Now a field $R^*$ is a hyperreal number system under the Henle and Kleinberg definition if and only if it is a proper elementary extension of $\mathbb{R}$. Indeed, if $R^*$ is a proper elementary extension, then there is a "standard part" map $\text{st}\colon R^*\to \mathbb{R}\cup\{\pm\infty\}$. Since $\mathbb{R}$ is complete, every element of $R^*$ which is not greater than all elements of $\mathbb{R}$ or less than all elements of $\mathbb{R}$ is infinitesimally close to a unique element of $\mathbb{R}$. That is, if $a\in R^*\setminus \mathbb{R}$, either $a$ is "infinite" ($\text{st}(a) = \pm\infty$), or $a - \text{st}(a)$ is infinitesimal. And the multiplicative inverse of an infinite element is infinitesimal and vice versa. The point is that any proper elementary extension of $\mathbb{R}$ is non-archimedean, with infinite and infinitesimal elements, and hence satisfies the Henle and Kleinberg definition.
Conversely, if $R^*$ contains $\mathbb{R}$ and is elementarily equivalent to it, it is an elementary extension, by model completeness of the theory of real closed fields. And if it contains an infinitesimal, it is a proper elementary extension.
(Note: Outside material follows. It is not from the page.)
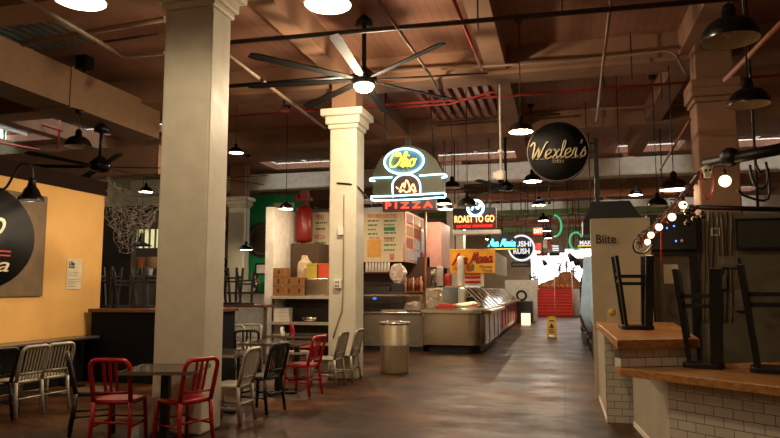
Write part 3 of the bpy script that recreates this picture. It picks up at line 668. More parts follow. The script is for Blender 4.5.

Now we want to characterize the proper elementary extensions of $\mathbb{R}$ as the models of a first-order theory. We add to the language a constant symbol $c_r$ for all $r\in \mathbb{R}$, and let $T = \text{Th}(\langle\mathbb{R},+,\cdot,<,\{c_r\}_{r\in\mathbb{R}}\rangle)$. An elementary extension of $\mathbb{R}$ is the same thing (up to isomorphism) as a model of $T$, so if we want to count hyperreal number systems, we just have to count models of $T$ (remembering to throw away the standard model $\mathbb{R}$).
Of course, just like any first-order theory with infinite models, $T$ has models of all infinite cardinalities greater than or equal to the size of the language, so $T$ has a proper class of models. But we can ask the more refined question "given a cardinal $\kappa$, how many models does $T$ have of size $\kappa$?"
Now it's time to bring out the sledgehammer: $T$ is an unstable complete first-order theory (this means that $T$ defines a linear order on an infinite set of elements in some model - for our $T$, this is obvious, since for any model of $T$, the whole model is linearly ordered by $<$). It's a cornerstone result of Shelah's Classification Theory that if $T$ is unstable and $\kappa$ is an uncountable cardinal greater than or equal to the size of the language, $T$ has $2^\kappa$ many models of size $\kappa$ up to isomorphism (some counting shows that this is the maximal number possible). If you want to get an idea of how things like this are proven, Section 5.3 of Marker's Model Theory contains a version of this argument.
So, for example, there are $2^{2^{\aleph_0}}$-many hyperreal number systems of size $2^{\aleph_0}$.
I want to end by pointing out that it would be reasonable to define a "hyperreal number system" to be not just any proper elementary extension of $\mathbb{R}$, but only one of size $2^{\aleph_0}$ which is $\aleph_1$-saturated, meaning that for any countable set of formulas (with parameters) such that any finite subset is consistent, there is an element of $R^*$ satisfying all of them. You get a structure with these properties when you take an ultrapower of $\mathbb{R}$ by a nonprincipal ultrafilter on a countable set.
See, for example, this MO answer, where it is asserted that the field of real Puiseux series is not a hyperreal field, because it is not $\aleph_1$-saturated.
If you want to count hyperreal number systems in this narrower sense, the answer depends on set theory. If you assume the continuum hypothesis, then any such field is saturated in its own cardinality (since $2^{\aleph_0} = \aleph_1$), and hence there is a unique hyperreal field up to isomorphism! See here for discussion. On the other hand, if CH is false, I believe you still get the maximum number ($2^{2^{\aleph_0}}$) $\aleph_1$-saturated real closed fields of cardinality $2^{\aleph_0}$.